I've just done a piece for Ubersportingpundit about the way that statistics loom so large in sport generally, and in cricket in particular. I gave it the same title there as I've used for this posting here. At the end I digressed into mentioning how sport encourages boys (especially) to get better at arithmetic.
That's it really. That's my point.
Take cricket. An enormous amount in cricket depends on, to put it bluntly, sums. Sums like: at what rate (runs per over) must the batting side score to get to their target total. If Steve Waugh makes a century, what will that do to his test match average? If England make 550, and Zimbabwe then make 250, and then followed on and make 200, England win by an innings and … what? (The Zimababwe cricket team, like much else in Zimbabwe these days, has been much weakened lately.)

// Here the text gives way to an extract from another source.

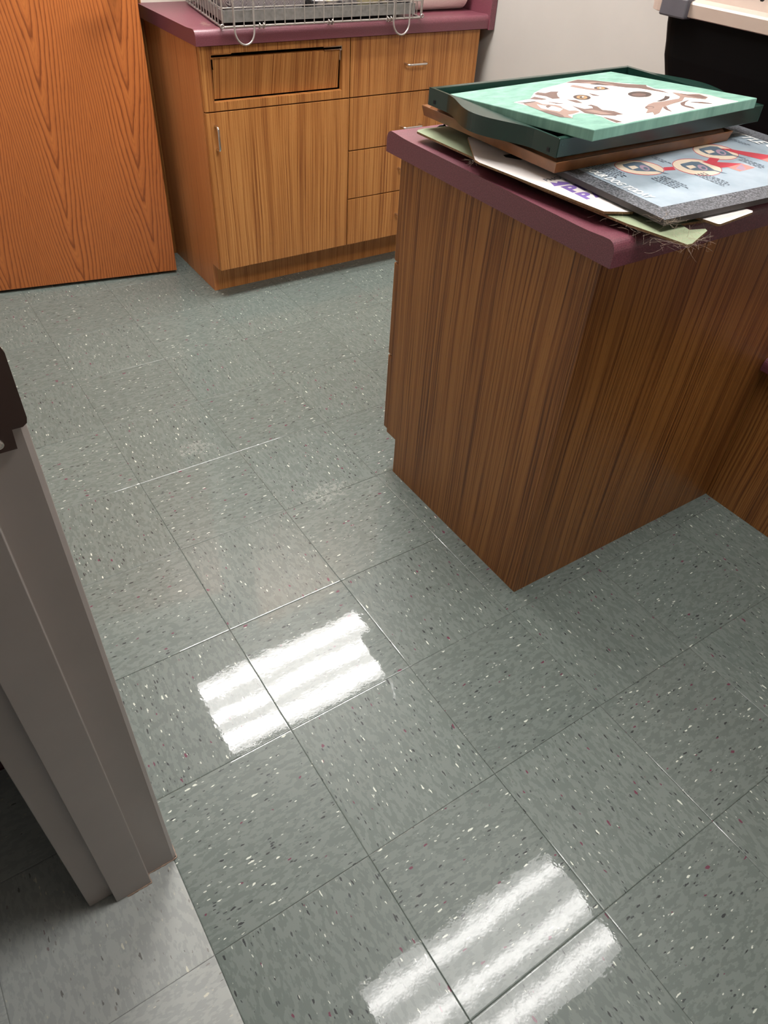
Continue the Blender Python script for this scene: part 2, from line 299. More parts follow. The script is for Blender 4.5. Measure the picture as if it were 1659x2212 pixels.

I remember once explaining fractions to a twelve year old boy by talking about a soccer match the previous night. Man United had beaten some hapless rivals by 8 goals to 2. One Man U player scored 4 goals, so he scored half of the Man U goals. Another Man U guy scored 2 goals, so he scored a quarter of the Man U goals. And so on. The big insight was that this poor kid had never connected those damned "fractions" they tormented him with at school with regular and much used English words like "half" and "quarter". Yes, those are fractions. Four divided by eight, four over eight, is a half. Talking about football brought it all alive. I should imagine that there's many a maths teacher who has used sport in this kind of way.